The plan comes after the mayor been under fire recently for an apparently growing homeless population.

In an email, the mayor's press secretary blamed the previous administration, telling FOX 5: "Under Mayor Bloomberg, homeless funds slashed dramatically. (The) number of homeless tripled under Mayor Bloomberg."

We asked the Department of Homeless Services to provide census data for the homeless count during the Bloomberg administration. A spokesperson told us the department wasn't allowed to release those numbers. However, it did provide data of unsheltered homeless. Since 2012, the numbers all hovered over 3,000. The most dramatic increase happened from 2013 to 2014, the first year de Blasio took office.
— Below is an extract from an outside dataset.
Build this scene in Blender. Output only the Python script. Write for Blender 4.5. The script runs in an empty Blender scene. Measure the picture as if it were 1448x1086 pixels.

Randy Mastro, former deputy mayor and top official in former Mayor Rudy Giuliani's administration, says Bloomberg is not to blame.

"I don't think that's a fair criticism for him to say the prior administration in some way dropped the ball in this area," Mastro said. "The prior administration even went about doing a census of the homeless population and acknowledged that the homeless population had grown and put more resources into programs for the homeless."

Mastro says de Blasio's new approach was much like Giuliani's. But the execution could be different.

"Past administrations proactively had both police and social service agencies working on getting the homeless off the streets and into housing and social services that they so desperately needed," Mastro said.